Photographers love this verdant spot overlooking Turtle Creek. Magic time for photography on the pretty wooden bridge in Lakeside Park is just before sunset. With the sky lit up with streaks of pink and orange behind the cottonwood trees, a light breeze off the water gently ruffling hair and veil, brides strike portrait poses that will fill family scrapbooks. On almost any clear night, joggers and walkers at this busy park have to detour around young ladies in flowing white gowns, standing like beautiful apparitions above the water. That's OK. They perfectly complement the azaleas and water lilies.

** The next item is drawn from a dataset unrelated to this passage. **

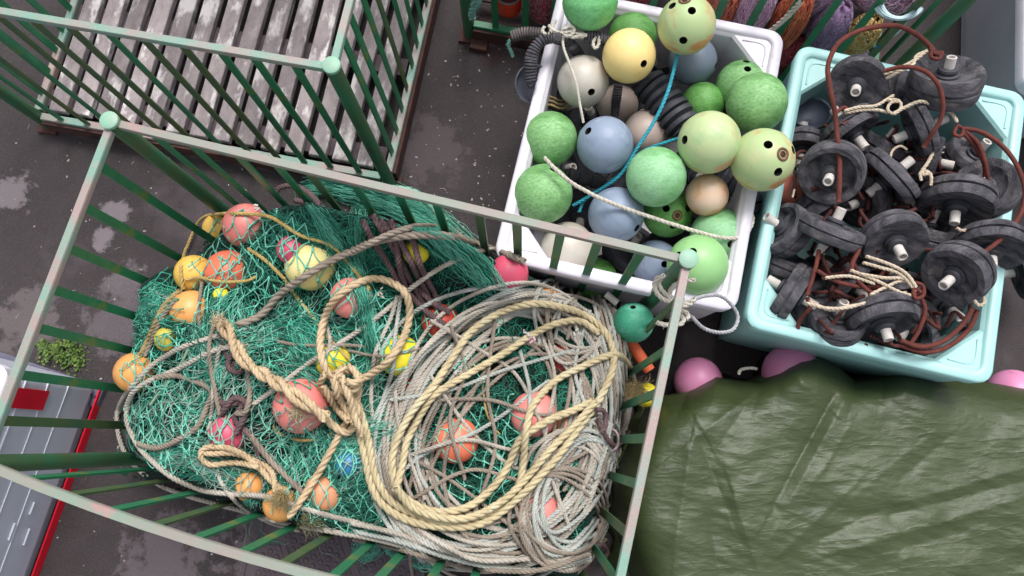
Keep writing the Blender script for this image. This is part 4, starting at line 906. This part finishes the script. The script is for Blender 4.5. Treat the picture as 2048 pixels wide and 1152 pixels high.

At the Dragonfly, a poolside bar at Hotel ZaZa, located on the edge of Uptown, cougars roam wild, relentlessly stalking their prey. There, dressed in short skirts, barely longer than a Post-It note, and blouses exposing everything but the nipple, the over-tanned cougar chats idly with her friends until a young male, typically dressed in pleated khakis and a sleeveless tee, wanders near her den. Then she'll strike, typically with an alluring look or a coy joke delivered through her whisky-soaked pipes and the young man is unable to resist her charms, unluckily oblivious to the aged hide of the cougar, thanks to the soft lighting that barely pokes through the evening air.

Are you morally unrestrained? Do you believe in extreme freedom? Can you defy social and religious norms? Above all, might you love gourmet macaroni and cheese? If so, you're probably a libertine, which means you should drink at the Libertine Bar with your libertine friends, ordering copious amounts of delicious Fin du Monde beer. The Lower Greenville outpost, founded by the owners of the equally impressive Meridian Room, features a debauched European theme complete with a giant painting of a naked girl, an extensive collection of specialty beers and some of the highest quality bar food a liberated soul could want. And since the bar's name sounds like something out of history class, indeed, because it is something out of history class, the clientele tends to be a little more intellectual than, say, the ones doing tequila shots down the street at the Tiger Room. Vive la revolution!